長戸氏;鉄道とバスの特性をうまく活かしていきたいと思っています。鉄道は高速で大量輸送が特性ですが、線路や駅の整備が必要です。バスは、車両とバス停があれば事業ができるため身軽です。鉄道とバスどちらが適しているか、特性もふまえ考えていく必要があると思っています。
現在、地域の皆様とともに「四国における鉄道ネットワークあり方に関する懇談会2」を開催していますが、JR四国にとってMaaSは非常に大切です。

当社でも、MaaSに関係する取組みを少しずつはじめています。たとえば徳島の牟岐線ではパターンダイヤを導入し、鉄道のない時間は並行するバスを使えるようにダイヤを連携して利便性の向上を図ろうとしています。将来的には共通乗車券を導入できればと思っています。MaaSで先駆的な事例となっている高松市とことでんグループの取組みを参考に、他交通事業者、行政と連携して、取組みを進めて行きたいと考えています。

データ活用を進めたいが環境整備が課題

---;四国の交通系ICカードは?

長戸氏;四国は地域カードが多く、愛媛には伊予鉄の「い~カード」、高知の「ですか」、香川は「IruCA(イルカ)」があります。JR四国では、JR西日本と同じICOCAがあります。地域カードのうちIruCAは10カードとの相互連携が進んで使いやすくなってきています。

---;地域カードはユニークでよい取組みが多いですが、10カードと連携ができていなかったので、以前は随分不自由を感じました。また四国ICOCAを使っている人をあまり見たことがありません。みんな思い思いの交通系ICカードを使っているのですね。

長戸氏;交通系ICカードの導入には大きな費用がかかります。たとえばJR四国は13駅でICOCAを導入しており、その初期費用で11億円かかりましたし、運用費用も別途かかっています。

JR四国には259駅ありますが、基本的には磁気の切符で、駅員が改札するか無人駅が大半です。

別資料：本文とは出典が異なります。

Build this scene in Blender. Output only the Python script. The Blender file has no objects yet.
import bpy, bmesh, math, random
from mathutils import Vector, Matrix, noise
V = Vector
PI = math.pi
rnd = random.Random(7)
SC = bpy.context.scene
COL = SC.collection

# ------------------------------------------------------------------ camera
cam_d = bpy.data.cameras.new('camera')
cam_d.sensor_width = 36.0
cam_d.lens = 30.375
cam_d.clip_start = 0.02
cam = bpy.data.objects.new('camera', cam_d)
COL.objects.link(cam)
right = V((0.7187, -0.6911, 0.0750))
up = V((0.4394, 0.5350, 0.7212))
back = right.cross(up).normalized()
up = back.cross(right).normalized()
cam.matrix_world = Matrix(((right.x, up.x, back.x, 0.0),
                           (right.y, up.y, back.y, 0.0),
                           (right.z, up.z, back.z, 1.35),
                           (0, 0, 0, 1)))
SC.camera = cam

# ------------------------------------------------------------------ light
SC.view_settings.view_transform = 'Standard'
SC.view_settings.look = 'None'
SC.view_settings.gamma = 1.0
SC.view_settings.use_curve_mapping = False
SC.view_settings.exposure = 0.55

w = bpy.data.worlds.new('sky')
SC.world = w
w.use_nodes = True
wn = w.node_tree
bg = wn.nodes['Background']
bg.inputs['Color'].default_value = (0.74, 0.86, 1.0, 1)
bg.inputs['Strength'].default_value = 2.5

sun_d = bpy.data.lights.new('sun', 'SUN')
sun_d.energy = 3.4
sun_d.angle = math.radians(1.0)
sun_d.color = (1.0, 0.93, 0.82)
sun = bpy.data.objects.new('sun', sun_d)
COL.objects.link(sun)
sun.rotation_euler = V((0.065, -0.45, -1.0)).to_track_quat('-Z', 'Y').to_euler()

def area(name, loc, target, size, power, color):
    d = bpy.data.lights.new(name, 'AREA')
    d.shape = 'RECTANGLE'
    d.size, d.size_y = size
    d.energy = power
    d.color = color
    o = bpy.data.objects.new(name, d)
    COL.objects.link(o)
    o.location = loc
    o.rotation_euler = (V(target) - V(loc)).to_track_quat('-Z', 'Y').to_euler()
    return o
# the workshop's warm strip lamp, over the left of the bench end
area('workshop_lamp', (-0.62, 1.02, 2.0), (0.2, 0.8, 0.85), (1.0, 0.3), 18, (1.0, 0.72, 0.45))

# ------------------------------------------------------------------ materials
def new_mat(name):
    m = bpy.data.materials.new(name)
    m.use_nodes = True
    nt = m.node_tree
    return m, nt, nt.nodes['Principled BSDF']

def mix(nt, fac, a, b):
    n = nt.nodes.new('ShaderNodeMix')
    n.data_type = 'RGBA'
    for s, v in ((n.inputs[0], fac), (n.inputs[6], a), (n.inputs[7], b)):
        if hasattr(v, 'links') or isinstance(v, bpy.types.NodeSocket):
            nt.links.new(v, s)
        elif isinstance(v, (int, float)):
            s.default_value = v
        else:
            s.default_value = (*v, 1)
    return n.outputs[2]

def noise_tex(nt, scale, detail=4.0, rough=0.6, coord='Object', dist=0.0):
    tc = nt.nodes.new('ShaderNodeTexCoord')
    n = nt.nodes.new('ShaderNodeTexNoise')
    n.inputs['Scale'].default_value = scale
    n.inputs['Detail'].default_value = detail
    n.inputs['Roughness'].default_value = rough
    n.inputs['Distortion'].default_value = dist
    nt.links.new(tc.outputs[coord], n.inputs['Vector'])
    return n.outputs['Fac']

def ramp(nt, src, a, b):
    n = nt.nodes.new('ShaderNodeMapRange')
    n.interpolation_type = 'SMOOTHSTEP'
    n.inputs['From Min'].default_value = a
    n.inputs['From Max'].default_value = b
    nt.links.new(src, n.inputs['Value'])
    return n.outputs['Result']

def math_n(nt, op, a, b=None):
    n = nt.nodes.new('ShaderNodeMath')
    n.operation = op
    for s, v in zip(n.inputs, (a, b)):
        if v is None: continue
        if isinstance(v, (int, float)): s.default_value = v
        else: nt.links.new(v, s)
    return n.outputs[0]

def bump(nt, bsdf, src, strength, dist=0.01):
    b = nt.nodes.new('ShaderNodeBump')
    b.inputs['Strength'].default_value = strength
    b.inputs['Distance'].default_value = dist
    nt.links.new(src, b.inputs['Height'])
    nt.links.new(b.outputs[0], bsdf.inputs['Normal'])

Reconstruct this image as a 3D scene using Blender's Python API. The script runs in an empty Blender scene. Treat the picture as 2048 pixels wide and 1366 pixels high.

したがって時間帯別での駅の利用状況などが把握できていません。

---;鉄道とバスなど他モードとの連携などMaaSを鑑みるとデータ活用が必要ですね。人口密度も低いので、他のデータを組み合わせて分析するときは工夫も必要です。

長戸氏;コストを考えるとQRコードなど新たな技術も念頭に入れる必要があります。

---;四国は1つの島のようにみえますが、歴史的な背景からか四国は4県ありそれぞればらばらでまとまりがないイメージです。

まずは紙でもいい。MaaSの考え方を根付かせることから

長戸氏;MaaSは四国全域ではじめるのではなく、まずは成功事例をつくる必要があるかと思っています。よくMaaSとなるとスマートフォンの話がでてきます。しかし東京とちがって四国は運行本数が1時間に1本程度の地域です。はじめは紙の切符でいいので、鉄道とバスの連携などシームレスな状況を作り、「これなら公共交通を使ってみよう」と思わせること、すなわちMaaSの考え方をしっかり根付かせることが大切だと思います。

---;四国こそMaaSがどの地域よりも必要だということがよくわかりました。